Why my reach must exceed my grasp

It has nothing to do with heaven.

I’ve observed that I persistently fill any available time with new adventures and activities. It’s not that I don’t like being alone, or idle, in itself. But sometimes I take on a bit more than I can handle, and something doesn’t get done, and I’m disappointed. So the question is, why do I keep doing this? Why not just sit back with a reasonable status quo and let it tick along?

The answer seems to be that I need to be challenged. It’s not just that I like to be challenged. I need to be pushed. Courses often give you this push, forcing you to spend hours working on homework or preparing for exams. Deadlines at work provide pushes, too. But in the absence of that sort of external force, I cannot resist imposing my own push on myself. I like the feeling of accomplishment when I go further than I thought I could, or achieve more, even when there is risk of failure — perhaps even more so when there is risk of failure. And sometimes I do fail (or at least dissolve into a puddle of stress). But somehow I keep coming back for more.

I sometimes despair at this tendency, since it seems inevitably to ratchet up my stress level. But I think I can at least articulate why I do it, and little self-knowledge goes a long way.

I’m constantly worrying away at my boundaries. How high can I jump? How fast can I run? How many degrees can I get? I like to live right at the edge of my capability, right at my limits. I like to know that there are limits. I like to be pushed to exceed those limits — and maybe even to expand the limits in the process. In taking on more commitments, maybe I’ll be forced to find ways to be more efficient, which will extend my time-reach. Maybe I’ll find more ways to trade money for time. Maybe I’ll learn the tricks needed to run faster, jump higher. Some core part of my being rejects a static existence, a single fixed optimum that solves “enough” of what’s out there. What’s existence for, if not to continually get better?

It’s time for bed. I’m off to slay dragons in my sleep.

1 of 1 people learned something from this entry.

  1. jim said,

    October 26, 2007 at 8:57 am

    > Why do I keep doing this?

    You’re Kirious. :)

    I am reminded of the Kennedy quote: “Why does Rice play Texas? We choose to go to the moon. We choose to go to the moon in this decade and do the other things, not because they are easy, but because they are hard, because that goal will serve to organize and measure the best of our energies and skills, because that challenge is one that we are willing to accept, one we are unwilling to postpone, and one which we intend to win, and the others, too.”

    Learning energizes you. Deadlines are an objective way to gauge your progress. That you do try, occasionally fail (or become a “stress puddle”), and try again means you are human and more interesting than 99% of the people I know.

  2. Rev Dano said,

    February 17, 2008 at 8:02 pm

    (Learned something new!)

    I think we have to keep learning– to keep exploring, to keep looking around the corner for something new– because it means we are validating our own existence (I “stumbled” across your blog, and it resonated with me).

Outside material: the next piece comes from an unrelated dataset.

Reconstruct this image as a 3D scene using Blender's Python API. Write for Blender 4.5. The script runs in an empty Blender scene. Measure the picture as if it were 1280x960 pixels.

    We choose to try difficult or novel things– because we can. And we know– deep in our bones– that one day we will not be able to try new things, we will approach Death– like it or not.

    It is like Emily Dickinson said (I think), “because I could not stop for Death, he kindly stopped for me.”

    It can be easy to get frantic– to try and pick up all the beautiful shells on the beach. And it can be easy to become nihilistic– to think “I just want to be sedated” by the Ramones”– but those of us who are awake, alive, curious, ready– we want to use a little fear like a geiger counter.

    Not to track radiation to run away from– but to turn and run headlong toward– a new experience, something that will shake up our old patterns and allow for new insight– something we can then share with others.

    Good luck to you in your travels!